Return every line of the material exactly.

============================================================

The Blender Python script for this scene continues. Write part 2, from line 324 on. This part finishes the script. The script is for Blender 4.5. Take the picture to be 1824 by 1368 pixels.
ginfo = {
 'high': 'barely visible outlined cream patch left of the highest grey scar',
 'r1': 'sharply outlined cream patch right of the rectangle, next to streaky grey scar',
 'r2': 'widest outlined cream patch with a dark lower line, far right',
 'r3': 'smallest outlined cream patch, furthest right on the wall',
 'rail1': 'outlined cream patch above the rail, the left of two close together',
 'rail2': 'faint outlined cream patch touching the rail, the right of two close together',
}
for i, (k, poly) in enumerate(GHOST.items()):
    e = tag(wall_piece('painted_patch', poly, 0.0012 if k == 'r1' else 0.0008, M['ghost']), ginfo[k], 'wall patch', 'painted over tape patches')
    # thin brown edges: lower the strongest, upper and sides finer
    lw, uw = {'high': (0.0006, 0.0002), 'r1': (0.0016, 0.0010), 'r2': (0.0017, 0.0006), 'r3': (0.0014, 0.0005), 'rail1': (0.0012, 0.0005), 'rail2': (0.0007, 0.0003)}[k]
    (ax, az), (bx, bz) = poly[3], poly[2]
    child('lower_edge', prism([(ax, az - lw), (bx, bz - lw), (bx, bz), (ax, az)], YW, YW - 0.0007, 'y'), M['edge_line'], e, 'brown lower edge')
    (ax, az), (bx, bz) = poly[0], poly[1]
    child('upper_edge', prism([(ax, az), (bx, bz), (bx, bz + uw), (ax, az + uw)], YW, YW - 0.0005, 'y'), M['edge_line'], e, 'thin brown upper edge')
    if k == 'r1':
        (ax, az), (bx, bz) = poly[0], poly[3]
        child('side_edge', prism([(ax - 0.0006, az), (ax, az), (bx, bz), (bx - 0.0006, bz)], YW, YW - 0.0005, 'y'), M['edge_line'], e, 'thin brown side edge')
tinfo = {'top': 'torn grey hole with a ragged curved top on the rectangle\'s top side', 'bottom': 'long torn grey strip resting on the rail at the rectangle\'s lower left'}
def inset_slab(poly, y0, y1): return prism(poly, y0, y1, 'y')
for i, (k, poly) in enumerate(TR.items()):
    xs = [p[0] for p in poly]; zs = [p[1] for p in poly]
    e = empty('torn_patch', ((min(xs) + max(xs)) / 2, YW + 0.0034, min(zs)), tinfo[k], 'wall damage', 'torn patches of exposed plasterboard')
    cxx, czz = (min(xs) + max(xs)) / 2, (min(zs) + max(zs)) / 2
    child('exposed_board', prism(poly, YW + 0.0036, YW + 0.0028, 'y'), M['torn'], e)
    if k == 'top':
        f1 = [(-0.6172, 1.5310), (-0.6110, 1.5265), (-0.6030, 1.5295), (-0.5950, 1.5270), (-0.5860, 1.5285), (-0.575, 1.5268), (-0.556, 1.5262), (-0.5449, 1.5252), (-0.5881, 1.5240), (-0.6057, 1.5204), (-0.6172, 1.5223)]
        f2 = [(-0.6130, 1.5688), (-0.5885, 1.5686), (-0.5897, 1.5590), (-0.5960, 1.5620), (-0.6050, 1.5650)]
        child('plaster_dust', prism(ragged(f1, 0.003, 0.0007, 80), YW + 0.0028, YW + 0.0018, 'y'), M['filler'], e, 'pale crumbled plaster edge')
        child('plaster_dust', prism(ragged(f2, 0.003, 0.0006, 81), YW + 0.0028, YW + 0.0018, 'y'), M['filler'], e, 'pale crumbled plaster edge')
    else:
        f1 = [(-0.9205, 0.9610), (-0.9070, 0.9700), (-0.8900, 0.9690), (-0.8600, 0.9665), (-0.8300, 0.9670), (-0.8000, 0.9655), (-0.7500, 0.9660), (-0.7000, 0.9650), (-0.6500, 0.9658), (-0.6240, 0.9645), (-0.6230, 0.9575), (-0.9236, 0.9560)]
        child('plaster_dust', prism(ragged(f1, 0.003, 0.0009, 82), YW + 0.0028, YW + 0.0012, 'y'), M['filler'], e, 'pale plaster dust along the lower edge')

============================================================

**COMPLETED TASK:**
The Blender Python script for this scene continues. Write part 2, from line 324 on. This part finishes the script. The script is for Blender 4.5. Take the picture to be 1824 by 1368 pixels.
ginfo = {
 'high': 'barely visible outlined cream patch left of the highest grey scar',
 'r1': 'sharply outlined cream patch right of the rectangle, next to streaky grey scar',
 'r2': 'widest outlined cream patch with a dark lower line, far right',
 'r3': 'smallest outlined cream patch, furthest right on the wall',
 'rail1': 'outlined cream patch above the rail, the left of two close together',
 'rail2': 'faint outlined cream patch touching the rail, the right of two close together',
}
for i, (k, poly) in enumerate(GHOST.items()):
    e = tag(wall_piece('painted_patch', poly, 0.0012 if k == 'r1' else 0.0008, M['ghost']), ginfo[k], 'wall patch', 'painted over tape patches')
    # thin brown edges: lower the strongest, upper and sides finer
    lw, uw = {'high': (0.0006, 0.0002), 'r1': (0.0016, 0.0010), 'r2': (0.0017, 0.0006), 'r3': (0.0014, 0.0005), 'rail1': (0.0012, 0.0005), 'rail2': (0.0007, 0.0003)}[k]
    (ax, az), (bx, bz) = poly[3], poly[2]
    child('lower_edge', prism([(ax, az - lw), (bx, bz - lw), (bx, bz), (ax, az)], YW, YW - 0.0007, 'y'), M['edge_line'], e, 'brown lower edge')
    (ax, az), (bx, bz) = poly[0], poly[1]
    child('upper_edge', prism([(ax, az), (bx, bz), (bx, bz + uw), (ax, az + uw)], YW, YW - 0.0005, 'y'), M['edge_line'], e, 'thin brown upper edge')
    if k == 'r1':
        (ax, az), (bx, bz) = poly[0], poly[3]
        child('side_edge', prism([(ax - 0.0006, az), (ax, az), (bx, bz), (bx - 0.0006, bz)], YW, YW - 0.0005, 'y'), M['edge_line'], e, 'thin brown side edge')
tinfo = {'top': 'torn grey hole with a ragged curved top on the rectangle\'s top side', 'bottom': 'long torn grey strip resting on the rail at the rectangle\'s lower left'}
def inset_slab(poly, y0, y1): return prism(poly, y0, y1, 'y')
for i, (k, poly) in enumerate(TR.items()):
    xs = [p[0] for p in poly]; zs = [p[1] for p in poly]
    e = empty('torn_patch', ((min(xs) + max(xs)) / 2, YW + 0.0034, min(zs)), tinfo[k], 'wall damage', 'torn patches of exposed plasterboard')
    cxx, czz = (min(xs) + max(xs)) / 2, (min(zs) + max(zs)) / 2
    child('exposed_board', prism(poly, YW + 0.0036, YW + 0.0028, 'y'), M['torn'], e)
    if k == 'top':
        f1 = [(-0.6172, 1.5310), (-0.6110, 1.5265), (-0.6030, 1.5295), (-0.5950, 1.5270), (-0.5860, 1.5285), (-0.575, 1.5268), (-0.556, 1.5262), (-0.5449, 1.5252), (-0.5881, 1.5240), (-0.6057, 1.5204), (-0.6172, 1.5223)]
        f2 = [(-0.6130, 1.5688), (-0.5885, 1.5686), (-0.5897, 1.5590), (-0.5960, 1.5620), (-0.6050, 1.5650)]
        child('plaster_dust', prism(ragged(f1, 0.003, 0.0007, 80), YW + 0.0028, YW + 0.0018, 'y'), M['filler'], e, 'pale crumbled plaster edge')
        child('plaster_dust', prism(ragged(f2, 0.003, 0.0006, 81), YW + 0.0028, YW + 0.0018, 'y'), M['filler'], e, 'pale crumbled plaster edge')
    else:
        f1 = [(-0.9205, 0.9610), (-0.9070, 0.9700), (-0.8900, 0.9690), (-0.8600, 0.9665), (-0.8300, 0.9670), (-0.8000, 0.9655), (-0.7500, 0.9660), (-0.7000, 0.9650), (-0.6500, 0.9658), (-0.6240, 0.9645), (-0.6230, 0.9575), (-0.9236, 0.9560)]
        child('plaster_dust', prism(ragged(f1, 0.003, 0.0009, 82), YW + 0.0028, YW + 0.0012, 'y'), M['filler'], e, 'pale plaster dust along the lower edge')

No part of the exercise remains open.